Ma è difficile capire quanta gente si sia decisa a votare per lui.

I riformatori, che non l’anno mai amato, più che un voto per lui chiedono un voto contro Ahmadinejad. E’ non è mai facile convincere la gente a votare “contro” qualcuno. Soprattutto a Teheran, dove tra gli insofferenti della teocrazia c’è anche una corrente che teorizza il “tanto peggio tanto meglio”: se viene Ahmadinejad, dicono il paese andrà alla rovina e alla fine il sistema teocratico esploderà.

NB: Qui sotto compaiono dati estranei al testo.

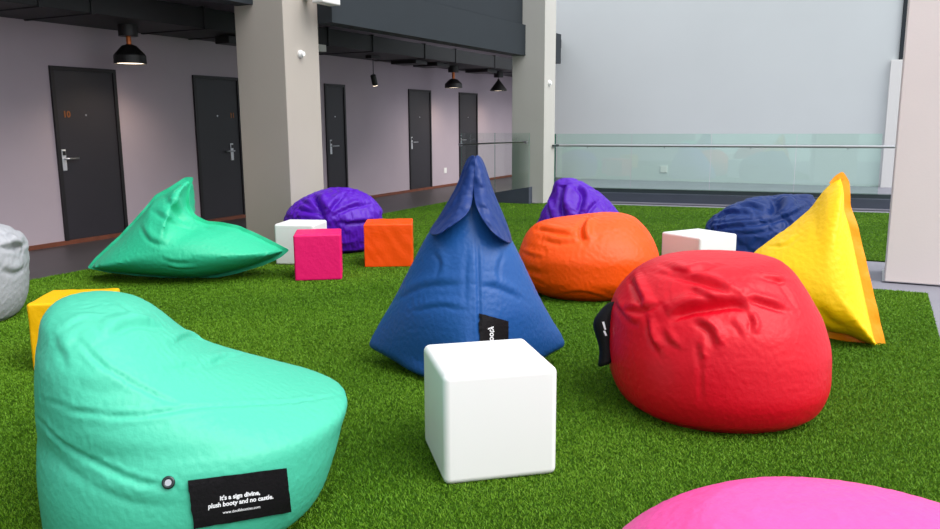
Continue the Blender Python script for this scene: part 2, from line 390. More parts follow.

Il  risultato del ballottaggio si saprà in giornata. Ma quanto il confronto sia teso e serrato lo ha dimostrato l’alta affluenza alle urne: sia nei quartieri poveri di Teheran che votavano compatti per il sindaco, sia nelle zone residenziali di Teheran nord. L’orario di chiusura dei seggi è stato esteso di tre ore fino alle dieci di sera. Il ministero dell’interno ha denunciati intimidazoni e irregolarità in almeno sei seggi a Teheran e minacciato di chiuderli. Ma il Consiglio dei Guardiani, che ha poteri di veto sugli atti del ministero, ha minimizzato le denuncie e escluso qualsiasi arresto delle operazioni di voto. “Da numerose sezioni elettorali, abbiamo ricevuto denuncie che segnalavano l’interferenza di persone, la cui presenza nei seggi non era prevista”, ha detto Jahanbakhsh Khanjani,il portavoce del ministero dell’interno. Un direttore del ministero e un rappresentante del governo sono stati malmenati  e arrestati, ha detto il portavoce. Lo stesso è accaduto a osservatori del campo di Rafsanjani quando hanno contestato delle irregolarità al voto.

In alcuni seggi i basiji hanno inoltre impedito di votare a donne che non erano vestite secondo i canoni Komeinisti.